*Exercise description*: In the listing below, find the line holding "Write part 5" and the line holding "return tuple(a[i] *". Write out those two lines and all lines between, exactly, and nothing more.

*Dataset extract*:
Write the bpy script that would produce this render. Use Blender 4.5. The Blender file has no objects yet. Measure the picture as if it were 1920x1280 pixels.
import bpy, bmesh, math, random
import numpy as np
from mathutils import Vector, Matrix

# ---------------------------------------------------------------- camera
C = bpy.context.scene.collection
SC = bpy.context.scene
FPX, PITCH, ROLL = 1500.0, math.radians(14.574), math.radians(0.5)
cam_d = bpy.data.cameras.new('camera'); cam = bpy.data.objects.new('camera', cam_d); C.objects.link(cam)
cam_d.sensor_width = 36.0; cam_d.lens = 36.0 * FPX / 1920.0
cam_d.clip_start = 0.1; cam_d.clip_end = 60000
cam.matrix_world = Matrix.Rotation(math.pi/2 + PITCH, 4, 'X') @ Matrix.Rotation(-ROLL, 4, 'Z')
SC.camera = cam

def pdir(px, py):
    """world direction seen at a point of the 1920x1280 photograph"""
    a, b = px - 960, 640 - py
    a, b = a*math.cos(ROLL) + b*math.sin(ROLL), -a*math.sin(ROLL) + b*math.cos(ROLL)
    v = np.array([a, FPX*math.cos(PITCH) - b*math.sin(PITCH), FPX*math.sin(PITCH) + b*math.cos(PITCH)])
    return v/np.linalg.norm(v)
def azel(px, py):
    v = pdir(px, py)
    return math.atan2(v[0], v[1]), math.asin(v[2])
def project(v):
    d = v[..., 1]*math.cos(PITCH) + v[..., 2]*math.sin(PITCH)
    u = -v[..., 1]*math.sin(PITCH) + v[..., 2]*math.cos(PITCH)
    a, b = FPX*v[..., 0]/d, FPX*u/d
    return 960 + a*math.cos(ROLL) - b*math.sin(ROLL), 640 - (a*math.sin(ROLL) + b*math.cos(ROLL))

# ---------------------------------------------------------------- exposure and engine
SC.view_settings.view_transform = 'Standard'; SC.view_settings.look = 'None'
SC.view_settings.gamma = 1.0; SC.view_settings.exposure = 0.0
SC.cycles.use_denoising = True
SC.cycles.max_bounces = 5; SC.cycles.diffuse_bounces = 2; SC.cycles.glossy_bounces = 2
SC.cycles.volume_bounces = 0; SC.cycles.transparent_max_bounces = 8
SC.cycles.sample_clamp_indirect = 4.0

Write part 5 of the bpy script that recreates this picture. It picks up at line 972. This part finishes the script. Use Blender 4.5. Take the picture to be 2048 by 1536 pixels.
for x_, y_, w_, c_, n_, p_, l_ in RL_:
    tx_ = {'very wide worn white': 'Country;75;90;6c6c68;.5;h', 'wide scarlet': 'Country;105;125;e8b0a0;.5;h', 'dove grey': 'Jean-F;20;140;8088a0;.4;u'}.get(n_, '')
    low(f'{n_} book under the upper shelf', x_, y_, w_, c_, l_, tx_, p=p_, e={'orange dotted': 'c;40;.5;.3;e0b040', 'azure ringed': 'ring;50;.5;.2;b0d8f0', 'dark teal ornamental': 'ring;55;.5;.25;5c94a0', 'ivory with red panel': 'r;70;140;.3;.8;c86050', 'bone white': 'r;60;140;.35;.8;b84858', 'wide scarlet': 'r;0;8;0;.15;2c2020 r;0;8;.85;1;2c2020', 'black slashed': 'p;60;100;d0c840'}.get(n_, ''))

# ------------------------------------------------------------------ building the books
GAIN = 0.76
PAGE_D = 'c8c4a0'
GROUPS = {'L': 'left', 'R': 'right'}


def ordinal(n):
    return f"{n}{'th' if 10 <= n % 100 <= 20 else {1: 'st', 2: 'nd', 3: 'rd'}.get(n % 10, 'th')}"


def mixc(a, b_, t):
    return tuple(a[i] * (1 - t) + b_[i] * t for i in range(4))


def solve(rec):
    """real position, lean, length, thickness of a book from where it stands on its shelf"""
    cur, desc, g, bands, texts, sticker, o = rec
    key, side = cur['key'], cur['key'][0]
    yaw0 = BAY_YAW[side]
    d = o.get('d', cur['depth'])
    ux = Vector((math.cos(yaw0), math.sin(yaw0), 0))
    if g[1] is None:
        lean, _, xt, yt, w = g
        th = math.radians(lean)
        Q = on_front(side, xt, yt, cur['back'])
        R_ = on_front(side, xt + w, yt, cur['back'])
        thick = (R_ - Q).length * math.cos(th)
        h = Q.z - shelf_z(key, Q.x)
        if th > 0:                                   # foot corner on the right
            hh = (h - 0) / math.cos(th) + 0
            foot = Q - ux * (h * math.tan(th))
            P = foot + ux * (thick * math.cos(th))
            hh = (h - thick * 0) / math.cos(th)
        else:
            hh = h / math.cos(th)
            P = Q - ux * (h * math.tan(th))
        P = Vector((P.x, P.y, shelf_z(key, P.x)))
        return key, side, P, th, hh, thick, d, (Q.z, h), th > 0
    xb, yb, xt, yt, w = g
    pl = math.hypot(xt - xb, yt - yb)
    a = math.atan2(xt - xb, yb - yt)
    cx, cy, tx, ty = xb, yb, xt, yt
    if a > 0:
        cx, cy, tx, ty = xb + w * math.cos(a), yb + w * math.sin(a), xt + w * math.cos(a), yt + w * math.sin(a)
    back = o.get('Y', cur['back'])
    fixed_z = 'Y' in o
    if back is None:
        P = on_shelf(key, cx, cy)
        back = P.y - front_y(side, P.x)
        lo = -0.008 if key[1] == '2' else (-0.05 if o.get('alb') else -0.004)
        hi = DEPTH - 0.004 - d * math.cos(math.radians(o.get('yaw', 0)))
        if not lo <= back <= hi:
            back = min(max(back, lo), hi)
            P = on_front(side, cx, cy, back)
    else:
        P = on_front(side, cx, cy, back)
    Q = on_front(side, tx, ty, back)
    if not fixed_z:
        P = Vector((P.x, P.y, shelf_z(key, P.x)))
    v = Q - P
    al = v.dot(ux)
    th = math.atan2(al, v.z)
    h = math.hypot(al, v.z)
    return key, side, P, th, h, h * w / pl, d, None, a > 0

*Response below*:
Write part 5 of the bpy script that recreates this picture. It picks up at line 972. This part finishes the script. Use Blender 4.5. Take the picture to be 2048 by 1536 pixels.
for x_, y_, w_, c_, n_, p_, l_ in RL_:
    tx_ = {'very wide worn white': 'Country;75;90;6c6c68;.5;h', 'wide scarlet': 'Country;105;125;e8b0a0;.5;h', 'dove grey': 'Jean-F;20;140;8088a0;.4;u'}.get(n_, '')
    low(f'{n_} book under the upper shelf', x_, y_, w_, c_, l_, tx_, p=p_, e={'orange dotted': 'c;40;.5;.3;e0b040', 'azure ringed': 'ring;50;.5;.2;b0d8f0', 'dark teal ornamental': 'ring;55;.5;.25;5c94a0', 'ivory with red panel': 'r;70;140;.3;.8;c86050', 'bone white': 'r;60;140;.35;.8;b84858', 'wide scarlet': 'r;0;8;0;.15;2c2020 r;0;8;.85;1;2c2020', 'black slashed': 'p;60;100;d0c840'}.get(n_, ''))

# ------------------------------------------------------------------ building the books
GAIN = 0.76
PAGE_D = 'c8c4a0'
GROUPS = {'L': 'left', 'R': 'right'}


def ordinal(n):
    return f"{n}{'th' if 10 <= n % 100 <= 20 else {1: 'st', 2: 'nd', 3: 'rd'}.get(n % 10, 'th')}"


def mixc(a, b_, t):
    return tuple(a[i] * (1 - t) + b_[i] * t for i in range(4))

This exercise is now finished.